Objective. Gather all lines in the data that hold the string "scene".

Records for this exercise.
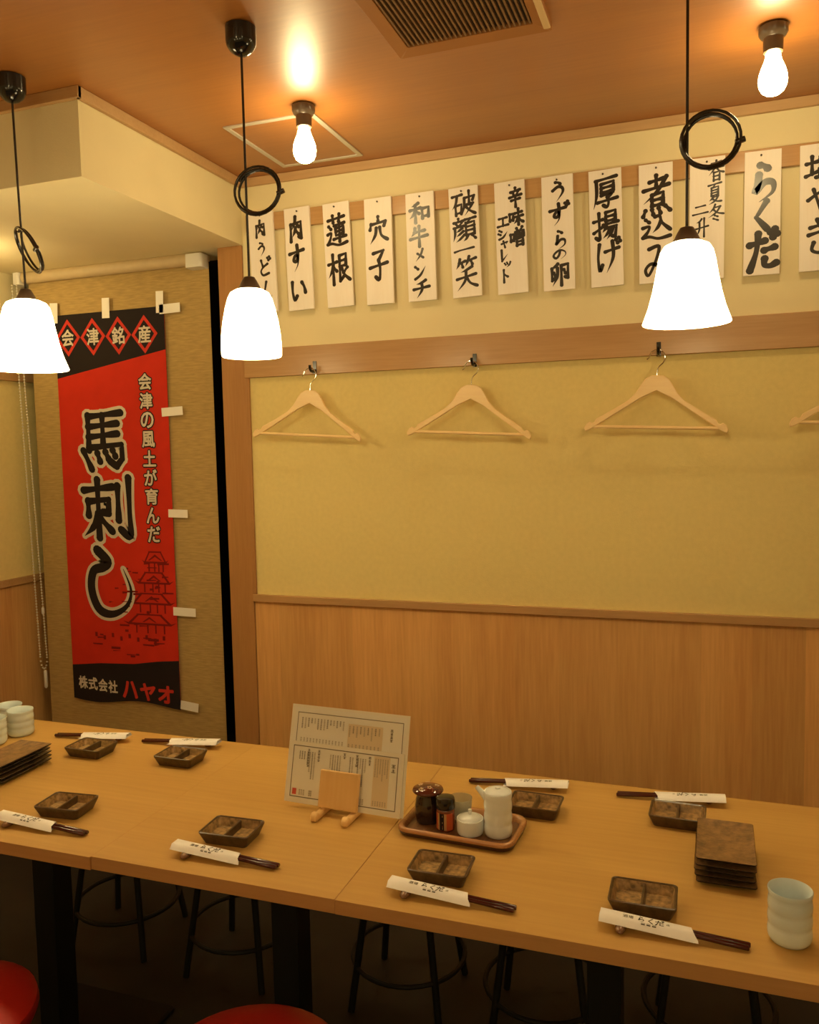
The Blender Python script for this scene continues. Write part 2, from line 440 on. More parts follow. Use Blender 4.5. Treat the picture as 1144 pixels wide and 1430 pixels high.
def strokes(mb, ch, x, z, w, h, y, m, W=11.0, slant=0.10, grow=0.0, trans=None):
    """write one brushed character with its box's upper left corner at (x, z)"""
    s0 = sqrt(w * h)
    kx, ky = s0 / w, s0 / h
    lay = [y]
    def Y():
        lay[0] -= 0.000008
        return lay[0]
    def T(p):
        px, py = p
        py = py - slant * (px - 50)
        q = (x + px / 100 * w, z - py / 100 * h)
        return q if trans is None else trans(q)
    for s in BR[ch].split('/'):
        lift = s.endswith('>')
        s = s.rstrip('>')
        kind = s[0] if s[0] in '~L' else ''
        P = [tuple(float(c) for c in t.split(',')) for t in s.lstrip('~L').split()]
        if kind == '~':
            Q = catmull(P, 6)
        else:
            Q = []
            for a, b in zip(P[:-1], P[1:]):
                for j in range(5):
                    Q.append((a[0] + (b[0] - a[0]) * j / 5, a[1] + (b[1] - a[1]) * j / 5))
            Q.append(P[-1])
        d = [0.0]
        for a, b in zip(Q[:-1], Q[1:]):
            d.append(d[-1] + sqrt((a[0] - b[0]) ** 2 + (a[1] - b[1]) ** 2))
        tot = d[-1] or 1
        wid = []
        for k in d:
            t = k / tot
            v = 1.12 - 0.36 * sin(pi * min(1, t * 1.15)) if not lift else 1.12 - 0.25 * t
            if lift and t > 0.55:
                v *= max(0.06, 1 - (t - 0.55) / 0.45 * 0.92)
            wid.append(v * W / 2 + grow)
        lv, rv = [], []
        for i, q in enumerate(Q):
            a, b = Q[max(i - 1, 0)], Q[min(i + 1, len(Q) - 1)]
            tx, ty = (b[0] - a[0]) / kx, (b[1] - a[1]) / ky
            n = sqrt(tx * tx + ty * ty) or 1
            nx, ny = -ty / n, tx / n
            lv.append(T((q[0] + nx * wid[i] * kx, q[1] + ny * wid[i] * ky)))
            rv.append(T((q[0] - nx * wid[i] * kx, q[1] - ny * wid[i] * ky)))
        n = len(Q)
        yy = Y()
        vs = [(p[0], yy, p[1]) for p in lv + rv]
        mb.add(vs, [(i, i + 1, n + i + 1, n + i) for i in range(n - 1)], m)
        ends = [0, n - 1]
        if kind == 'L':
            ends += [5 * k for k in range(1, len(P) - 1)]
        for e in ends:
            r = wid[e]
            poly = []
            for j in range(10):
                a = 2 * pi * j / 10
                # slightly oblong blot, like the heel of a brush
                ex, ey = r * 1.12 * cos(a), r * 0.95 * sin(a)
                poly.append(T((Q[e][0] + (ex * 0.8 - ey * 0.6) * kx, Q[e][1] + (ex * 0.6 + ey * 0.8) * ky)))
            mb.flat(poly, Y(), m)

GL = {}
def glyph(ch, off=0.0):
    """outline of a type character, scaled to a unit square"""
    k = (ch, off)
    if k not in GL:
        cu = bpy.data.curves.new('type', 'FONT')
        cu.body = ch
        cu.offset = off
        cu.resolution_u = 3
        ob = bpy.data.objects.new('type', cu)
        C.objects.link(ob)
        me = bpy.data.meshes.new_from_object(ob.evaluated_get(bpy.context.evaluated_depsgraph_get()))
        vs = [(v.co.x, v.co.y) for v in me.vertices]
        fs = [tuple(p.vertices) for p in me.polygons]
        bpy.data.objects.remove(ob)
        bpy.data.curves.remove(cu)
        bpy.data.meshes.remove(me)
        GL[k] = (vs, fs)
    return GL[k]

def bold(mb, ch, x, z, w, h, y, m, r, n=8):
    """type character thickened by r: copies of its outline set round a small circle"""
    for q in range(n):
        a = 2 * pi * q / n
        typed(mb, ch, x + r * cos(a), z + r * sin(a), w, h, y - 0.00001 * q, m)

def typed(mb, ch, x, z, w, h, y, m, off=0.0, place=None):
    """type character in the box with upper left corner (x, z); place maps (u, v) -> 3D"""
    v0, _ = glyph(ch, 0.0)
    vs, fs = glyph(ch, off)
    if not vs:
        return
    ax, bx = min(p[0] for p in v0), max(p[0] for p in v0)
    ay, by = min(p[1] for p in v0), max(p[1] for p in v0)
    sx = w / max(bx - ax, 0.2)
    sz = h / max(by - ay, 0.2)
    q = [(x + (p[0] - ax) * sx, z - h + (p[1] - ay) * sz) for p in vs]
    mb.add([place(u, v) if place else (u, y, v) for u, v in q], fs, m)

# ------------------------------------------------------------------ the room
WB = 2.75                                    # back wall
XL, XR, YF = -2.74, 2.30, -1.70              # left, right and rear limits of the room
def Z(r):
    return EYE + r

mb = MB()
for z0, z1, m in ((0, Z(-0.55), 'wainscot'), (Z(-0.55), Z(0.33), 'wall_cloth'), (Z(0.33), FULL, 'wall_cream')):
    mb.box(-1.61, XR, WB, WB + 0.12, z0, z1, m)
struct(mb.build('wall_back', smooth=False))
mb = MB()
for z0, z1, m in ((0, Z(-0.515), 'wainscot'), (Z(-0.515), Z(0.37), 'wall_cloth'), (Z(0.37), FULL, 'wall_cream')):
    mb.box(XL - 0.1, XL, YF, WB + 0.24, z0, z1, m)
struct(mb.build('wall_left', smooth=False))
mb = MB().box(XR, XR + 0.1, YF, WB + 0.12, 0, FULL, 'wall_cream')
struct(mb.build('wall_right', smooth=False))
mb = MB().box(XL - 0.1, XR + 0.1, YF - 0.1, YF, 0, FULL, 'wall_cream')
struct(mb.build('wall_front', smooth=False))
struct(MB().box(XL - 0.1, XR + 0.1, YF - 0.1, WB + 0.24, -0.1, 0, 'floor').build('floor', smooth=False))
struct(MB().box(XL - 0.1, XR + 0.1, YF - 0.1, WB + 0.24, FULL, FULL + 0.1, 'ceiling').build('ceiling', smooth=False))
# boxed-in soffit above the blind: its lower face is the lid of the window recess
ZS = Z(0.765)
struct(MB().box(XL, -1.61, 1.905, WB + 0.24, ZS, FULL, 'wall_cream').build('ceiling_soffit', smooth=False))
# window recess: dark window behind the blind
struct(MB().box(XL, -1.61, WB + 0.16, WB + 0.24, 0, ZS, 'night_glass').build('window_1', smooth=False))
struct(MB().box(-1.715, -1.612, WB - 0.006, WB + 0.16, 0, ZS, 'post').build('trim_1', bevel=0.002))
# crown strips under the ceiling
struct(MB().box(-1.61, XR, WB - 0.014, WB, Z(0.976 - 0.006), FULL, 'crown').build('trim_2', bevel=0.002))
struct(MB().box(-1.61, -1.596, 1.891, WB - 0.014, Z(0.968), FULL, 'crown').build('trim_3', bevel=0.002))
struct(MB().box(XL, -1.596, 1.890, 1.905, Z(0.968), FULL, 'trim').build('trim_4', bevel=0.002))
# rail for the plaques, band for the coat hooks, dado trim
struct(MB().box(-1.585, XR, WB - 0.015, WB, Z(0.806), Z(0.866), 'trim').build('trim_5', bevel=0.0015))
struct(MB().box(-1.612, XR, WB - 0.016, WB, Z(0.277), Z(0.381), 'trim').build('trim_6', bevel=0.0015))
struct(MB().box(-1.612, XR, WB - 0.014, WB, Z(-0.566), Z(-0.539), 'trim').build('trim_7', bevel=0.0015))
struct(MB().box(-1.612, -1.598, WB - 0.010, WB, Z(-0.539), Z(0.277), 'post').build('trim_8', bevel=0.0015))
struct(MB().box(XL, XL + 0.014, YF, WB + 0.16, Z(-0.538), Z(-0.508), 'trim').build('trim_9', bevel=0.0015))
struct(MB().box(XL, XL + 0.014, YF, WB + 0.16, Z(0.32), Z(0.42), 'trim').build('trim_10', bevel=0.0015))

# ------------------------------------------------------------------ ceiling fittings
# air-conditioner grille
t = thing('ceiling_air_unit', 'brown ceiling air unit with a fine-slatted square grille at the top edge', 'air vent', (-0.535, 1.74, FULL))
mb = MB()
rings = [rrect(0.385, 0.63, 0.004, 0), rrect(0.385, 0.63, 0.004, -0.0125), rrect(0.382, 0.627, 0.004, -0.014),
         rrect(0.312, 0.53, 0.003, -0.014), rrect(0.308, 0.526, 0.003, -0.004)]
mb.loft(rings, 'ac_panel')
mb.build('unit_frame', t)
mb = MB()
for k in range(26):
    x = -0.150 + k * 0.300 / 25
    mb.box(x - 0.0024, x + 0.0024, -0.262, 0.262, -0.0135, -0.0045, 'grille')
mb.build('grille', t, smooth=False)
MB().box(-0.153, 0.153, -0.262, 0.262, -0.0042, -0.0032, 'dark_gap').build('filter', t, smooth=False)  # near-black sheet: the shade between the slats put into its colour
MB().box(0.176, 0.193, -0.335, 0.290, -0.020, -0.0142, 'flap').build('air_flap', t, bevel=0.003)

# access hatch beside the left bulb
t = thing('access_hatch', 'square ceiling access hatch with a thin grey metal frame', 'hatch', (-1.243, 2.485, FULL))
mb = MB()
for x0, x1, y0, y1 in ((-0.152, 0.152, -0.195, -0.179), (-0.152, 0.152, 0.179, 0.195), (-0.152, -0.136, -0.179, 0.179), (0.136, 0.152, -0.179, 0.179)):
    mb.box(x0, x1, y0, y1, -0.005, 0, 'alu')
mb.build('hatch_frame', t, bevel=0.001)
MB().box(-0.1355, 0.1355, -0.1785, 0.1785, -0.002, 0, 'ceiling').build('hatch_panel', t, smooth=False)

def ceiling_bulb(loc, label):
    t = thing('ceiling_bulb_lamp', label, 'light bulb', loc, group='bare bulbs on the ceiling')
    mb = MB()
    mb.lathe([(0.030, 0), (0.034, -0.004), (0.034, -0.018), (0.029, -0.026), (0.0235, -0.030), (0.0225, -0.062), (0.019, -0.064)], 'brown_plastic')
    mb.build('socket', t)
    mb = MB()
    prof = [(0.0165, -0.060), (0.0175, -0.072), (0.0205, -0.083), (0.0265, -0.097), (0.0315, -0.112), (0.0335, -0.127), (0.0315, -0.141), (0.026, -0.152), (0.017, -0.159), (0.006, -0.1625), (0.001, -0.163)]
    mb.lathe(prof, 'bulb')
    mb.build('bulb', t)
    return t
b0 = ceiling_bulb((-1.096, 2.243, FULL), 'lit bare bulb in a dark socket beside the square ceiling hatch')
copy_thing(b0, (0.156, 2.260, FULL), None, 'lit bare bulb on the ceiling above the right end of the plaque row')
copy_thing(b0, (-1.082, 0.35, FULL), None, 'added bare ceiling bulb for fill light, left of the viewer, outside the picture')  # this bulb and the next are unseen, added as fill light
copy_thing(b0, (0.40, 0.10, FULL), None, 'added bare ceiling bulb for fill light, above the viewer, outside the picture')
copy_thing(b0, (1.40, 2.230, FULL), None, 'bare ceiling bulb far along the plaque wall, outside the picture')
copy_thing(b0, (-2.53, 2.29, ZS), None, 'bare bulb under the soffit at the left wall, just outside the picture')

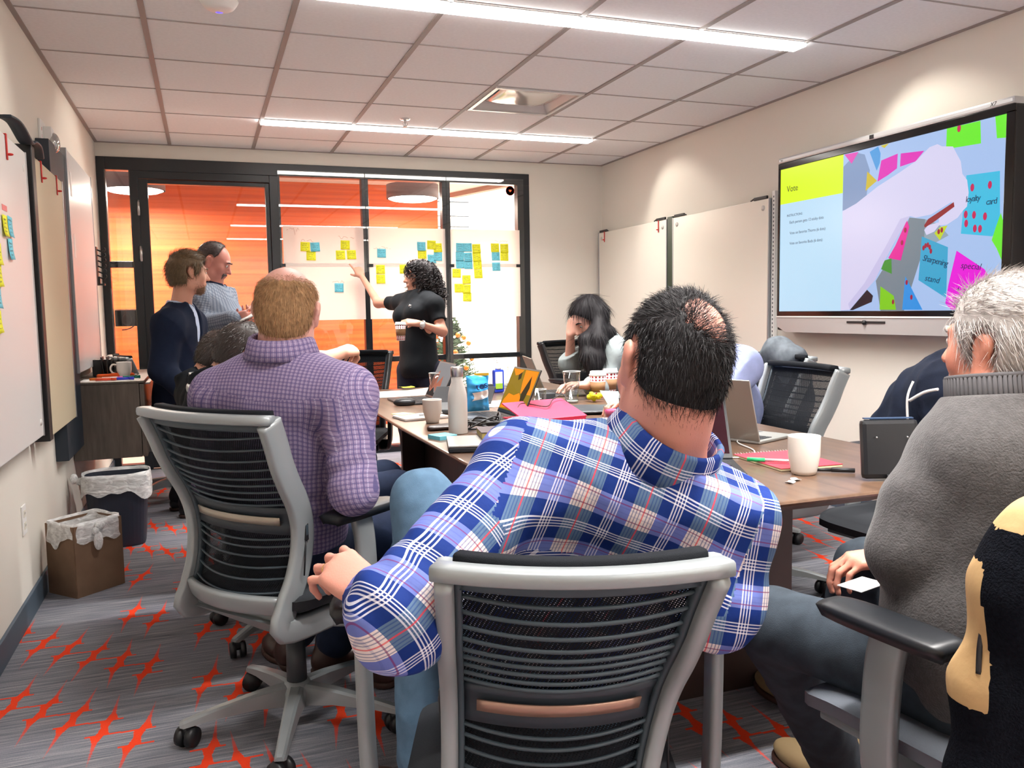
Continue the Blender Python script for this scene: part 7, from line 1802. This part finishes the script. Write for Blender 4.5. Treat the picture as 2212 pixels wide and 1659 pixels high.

Reply to the exercise.
The Blender Python script for this scene continues. Write part 2, from line 440 on. More parts follow. Use Blender 4.5. Treat the picture as 1144 pixels wide and 1430 pixels high.
Continue the Blender Python script for this scene: part 7, from line 1802. This part finishes the script. Write for Blender 4.5. Treat the picture as 2212 pixels wide and 1659 pixels high.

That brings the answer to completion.